* begin *

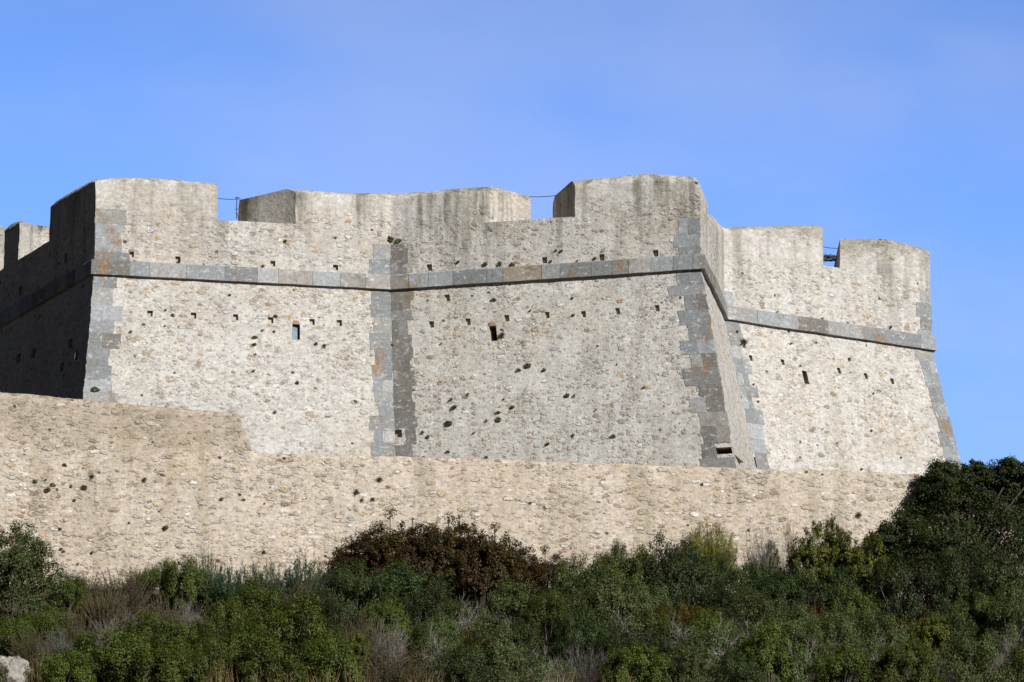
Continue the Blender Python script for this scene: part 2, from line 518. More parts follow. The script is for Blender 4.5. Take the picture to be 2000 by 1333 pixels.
# recesses
for h, r in RECTS:
    f = FA[h[0]]
    d = h[5]
    s0, s1, z0, z1 = r
    fr = [f.P(s0, z0), f.P(s1, z0), f.P(s1, z1), f.P(s0, z1)]
    fr = [wob(p) for p in fr]
    bk = [p - f.n * d for p in fr]
    cc_ = sum(fr) / 4
    V = [p + (p - cc_) * 0.16 - f.n * 0.015 for p in fr] + [p + (p - cc_) * 0.16 for p in bk]
    Q = [(0, 1, 5, 4), (1, 2, 6, 5), (2, 3, 7, 6), (3, 0, 4, 7), (4, 5, 6, 7)]
    o = mesh_obj(h[6], V, Q, M_HOLE, fort)
    if h[6] == 'putlog_hole':
        continue
    if h[6] == 'loophole' and h[0] == 'AB':
        pl = [fr[i] * 0.72 + bk[i] * 0.28 for i in range(4)]
        pl[1] = fr[1] * 0.45 + bk[1] * 0.55
        pl[2] = fr[2] * 0.45 + bk[2] * 0.55
        V = pl + [p - f.n * 0.06 for p in pl]
        Q = [(0, 1, 2, 3), (0, 1, 5, 4), (1, 2, 6, 5), (2, 3, 7, 6), (3, 0, 4, 7)]
        sh = mesh_obj('back_wall_slab', V, Q, M_BACK_SLAB, None, off=np.array(fort.location))  # slanted blue-grey slab added in place of the slit's lit back wall
        sh.location = (0, 0, 0)
        sh.parent = o
    if h[6] == 'loophole' and h[0] != 'DE':
        t = unit(C0[f.b] - C0[f.a])
        c = (fr[2] + fr[3]) / 2
        V = []
        for dn in (0.035, -0.1):
            for dt, dz in ((-0.22, 0.02), (0.24, 0.02), (0.16, 0.24), (-0.15, 0.27)):
                V.append(c + t * dt + f.n * dn + np.array((0, 0, dz)))
        Q = [(0, 1, 2, 3), (0, 1, 5, 4), (1, 2, 6, 5), (2, 3, 7, 6), (3, 0, 4, 7)]
        sh = mesh_obj('lintel', V, Q, M_LINTEL, None, off=np.array(fort.location))
        sh.location = (0, 0, 0)
        sh.parent = o

# terreplein behind the parapet
deck = []
order = ['L', 'A', 'B', 'C', 'D', 'E', 'G', 'H']
dv = [np.array((C0[k][0], C0[k][1], 63.3)) for k in order]
cen = sum(dv) / len(dv)
dv = [p + unit(cen - p) * 0.8 for p in dv]
mesh_obj('terrace_deck', dv, [tuple(range(len(dv)))], M_DECK, fort)
hv = [edge('G', ZB), edge('H', ZB), np.array((*C0['H'][:2], 63.7)), np.array((*C0['G'][:2], 63.7)), edge('L', ZB), np.array((*C0['L'][:2], 63.7))]
mesh_obj('rear_wall', hv, [(0, 1, 2, 3), (1, 4, 5, 2)], M_FORT, fort)


# merlons
def solve_top(pl, line, z0=66.0):
    """height at plan point pl whose projection meets the pixel outline"""
    us = [q[0] for q in line]
    vs = [q[1] for q in line]
    z = z0
    for _ in range(12):
        u, v = proj((pl[0], pl[1], z))
        tgt = np.interp(u, us, vs)
        z += (v - tgt) / F * 250
    return z


def polyline_sampler(pts):
    d = [0]
    for a, b in zip(pts, pts[1:]):
        d.append(d[-1] + np.linalg.norm(b - a))
    return d


def merlon(front, mid, back, arris, ridge, zs, mat, ridge_d=0.8, nh=11):
    """front / mid / back: plan polylines with the same number of vertices, left to right"""
    fr, md, bk = [[np.array((p[0], p[1], 0.0)) for p in q] for q in (front, mid, back)]
    d = polyline_sampler(fr)
    prm = []
    for i in range(len(fr) - 1):
        n = max(2, int((d[i + 1] - d[i]) / 0.17))
        prm += [(i, k / n) for k in range(n)]
        if i + 1 < len(fr) - 1 and abs(zs[i] - zs[i + 1]) > 0.02:
            prm.append((i, 1.0))
    prm.append((len(fr) - 2, 1.0))
    lp = lambda q, i, t: q[i] * (1 - t) + q[i + 1] * t
    secs = []
    for i, t in prm:
        f, m_, b = lp(fr, i, t), lp(md, i, t), lp(bk, i, t)
        z0 = zs[i]
        din = (m_ - f)
        L = np.linalg.norm(din)
        rp = f + din / L * min(ridge_d, L)
        q3 = Vector((f[0] * 2.4, f[1] * 2.4, 7.0))
        rg_ = noise.noise(q3) * 0.05 + noise.noise(q3 * 2.7) * 0.035
        za = solve_top(f, arris) + rg_
        zr = max(solve_top(rp, ridge) + noise.noise(q3 * 1.7 + Vector((0, 0, 5))) * 0.05, za + 0.04)
        col = []
        for k in range(nh + 1):                    # front
            col.append((f[0], f[1], z0 + (za - z0) * k / nh))
        for k in range(1, 5):                      # rounded glacis
            q = k / 4
            pp = f + (rp - f) * q
            col.append((pp[0], pp[1], za + (zr - za) * math.sin(q * math.pi / 2)))
        for q in (0.5, 1.0):
            pp = rp + (m_ - rp) * q
            col.append((pp[0], pp[1], zr - 0.04 * q))
        for q in (0.5, 1.0):
            pp = m_ + (b - m_) * q
            col.append((pp[0], pp[1], zr - 0.05 - 0.25 * q))
        nt_ = len(col)
        for k in range(1, nh + 1):                 # back
            col.append((b[0], b[1], (zr - 0.3) + (z0 - (zr - 0.3)) * k / nh))
        secs.append(col)
    V, Q = [], []
    m = len(secs[0])
    for c in secs:
        for p in c:
            V.append(wob(p, 0.05, 0.045))
    for i in range(len(secs) - 1):
        for k in range(m - 1):
            a = i * m + k
            Q.append((a, a + m, a + m + 1, a + 1))
    # cheeks
    for side in (0, len(secs) - 1):
        c = secs[side]
        topl = list(range(nh, nh + 9))             # indices from front arris to back top
        rows = [[side * m + k for k in topl]]
        for r in range(1, nh + 1):
            row = []
            zf = nh - r
            for k in topl:
                if k == topl[0]:
                    row.append(side * m + zf)
                elif k == topl[-1]:
                    row.append(side * m + topl[-1] + r)
                else:
                    z0 = c[0][2]
                    pt = c[k]
                    z = pt[2] + (z0 - pt[2]) * r / nh
                    row.append(len(V))
                    V.append(wob((pt[0], pt[1], z), 0.06, 0.035))
            rows.append(row)
        for r in range(nh):
            for k in range(len(topl) - 1):
                q = (rows[r][k], rows[r][k + 1], rows[r + 1][k + 1], rows[r + 1][k])
                Q.append(q if side else q[::-1])
    o = mesh_obj('merlon', V, Q, mat, fort, smooth=True)
    o.data.set_sharp_from_angle(angle=R(50))
    return o


def on_face(key, u, v):
    s, z = FA[key].sz(u, v)
    return FA[key].P(s, max(z, ZC))[:3]


def behind(key, u, v, dep):
    """plan point at pixel column u, dep metres behind the face"""
    f = FA[key]
    p0 = C0[f.a] - f.n * dep
    return on_plane(u, v, p0, f.n)


def mitre(k, fa, fb, dep):
    n1, n2 = NRM[fa], NRM[fb]
    b = unit(n1 + n2)
    return C0[k] - b * dep / max(0.4, b @ n1)


TB = TP * 1.65
def straight(key, p, dep):
    return np.array(p) - NRM[key] * dep


# left flank, far merlon then near merlon round the left salient, and so on to the right
LTOP = [(-300, 588), (-60, 490), (0, 457), (37, 435), (97, 404), (182, 356), (210, 353), (270, 353), (340, 357), (425, 364)]
LRID = [(-300, 580), (-60, 480), (0, 455), (20, 442), (37, 433), (97, 403), (140, 379), (182, 354), (210, 350), (270, 347), (340, 352), (415, 359), (425, 361)]
pL0, pL1 = on_face('LA', 9, 470), on_face('LA', 37, 470)
merlon([pL0, pL1], [straight('LA', pL0, TP) + (pL0 - pL1) * 0.0, behind('LA', 100, 440, TP)], [straight('LA', pL0, TB), behind('LA', 104, 440, TB)], LTOP, [(-300, 580), (0, 452), (37, 433), (99, 429), (140, 429)], (SILL['LA'],) * 2, M_FORT)
pf0 = FA['LA'].P(0.02, 64)
pf1 = on_face('LA', -32, 500)
merlon([pf0, pf1], [straight('LA', pf0, TP), behind('LA', 40, 440, TP)], [straight('LA', pf0, TB), behind('LA', 42, 440, TB)], LTOP, [(-300, 470), (-60, 450), (-32, 434), (40, 429), (60, 428)], (SILL['LA'],) * 2, M_FORT)
pa = on_face('LA', 97, 440)
pb = on_face('AB', 425, 400)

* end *

Repeat the listing above exactly from its first line to the line containing "2)], M_FORT, fort)", both included, and omit the pictures.

Continue the Blender Python script for this scene: part 2, from line 518. More parts follow. The script is for Blender 4.5. Take the picture to be 2000 by 1333 pixels.
# recesses
for h, r in RECTS:
    f = FA[h[0]]
    d = h[5]
    s0, s1, z0, z1 = r
    fr = [f.P(s0, z0), f.P(s1, z0), f.P(s1, z1), f.P(s0, z1)]
    fr = [wob(p) for p in fr]
    bk = [p - f.n * d for p in fr]
    cc_ = sum(fr) / 4
    V = [p + (p - cc_) * 0.16 - f.n * 0.015 for p in fr] + [p + (p - cc_) * 0.16 for p in bk]
    Q = [(0, 1, 5, 4), (1, 2, 6, 5), (2, 3, 7, 6), (3, 0, 4, 7), (4, 5, 6, 7)]
    o = mesh_obj(h[6], V, Q, M_HOLE, fort)
    if h[6] == 'putlog_hole':
        continue
    if h[6] == 'loophole' and h[0] == 'AB':
        pl = [fr[i] * 0.72 + bk[i] * 0.28 for i in range(4)]
        pl[1] = fr[1] * 0.45 + bk[1] * 0.55
        pl[2] = fr[2] * 0.45 + bk[2] * 0.55
        V = pl + [p - f.n * 0.06 for p in pl]
        Q = [(0, 1, 2, 3), (0, 1, 5, 4), (1, 2, 6, 5), (2, 3, 7, 6), (3, 0, 4, 7)]
        sh = mesh_obj('back_wall_slab', V, Q, M_BACK_SLAB, None, off=np.array(fort.location))  # slanted blue-grey slab added in place of the slit's lit back wall
        sh.location = (0, 0, 0)
        sh.parent = o
    if h[6] == 'loophole' and h[0] != 'DE':
        t = unit(C0[f.b] - C0[f.a])
        c = (fr[2] + fr[3]) / 2
        V = []
        for dn in (0.035, -0.1):
            for dt, dz in ((-0.22, 0.02), (0.24, 0.02), (0.16, 0.24), (-0.15, 0.27)):
                V.append(c + t * dt + f.n * dn + np.array((0, 0, dz)))
        Q = [(0, 1, 2, 3), (0, 1, 5, 4), (1, 2, 6, 5), (2, 3, 7, 6), (3, 0, 4, 7)]
        sh = mesh_obj('lintel', V, Q, M_LINTEL, None, off=np.array(fort.location))
        sh.location = (0, 0, 0)
        sh.parent = o

# terreplein behind the parapet
deck = []
order = ['L', 'A', 'B', 'C', 'D', 'E', 'G', 'H']
dv = [np.array((C0[k][0], C0[k][1], 63.3)) for k in order]
cen = sum(dv) / len(dv)
dv = [p + unit(cen - p) * 0.8 for p in dv]
mesh_obj('terrace_deck', dv, [tuple(range(len(dv)))], M_DECK, fort)
hv = [edge('G', ZB), edge('H', ZB), np.array((*C0['H'][:2], 63.7)), np.array((*C0['G'][:2], 63.7)), edge('L', ZB), np.array((*C0['L'][:2], 63.7))]
mesh_obj('rear_wall', hv, [(0, 1, 2, 3), (1, 4, 5, 2)], M_FORT, fort)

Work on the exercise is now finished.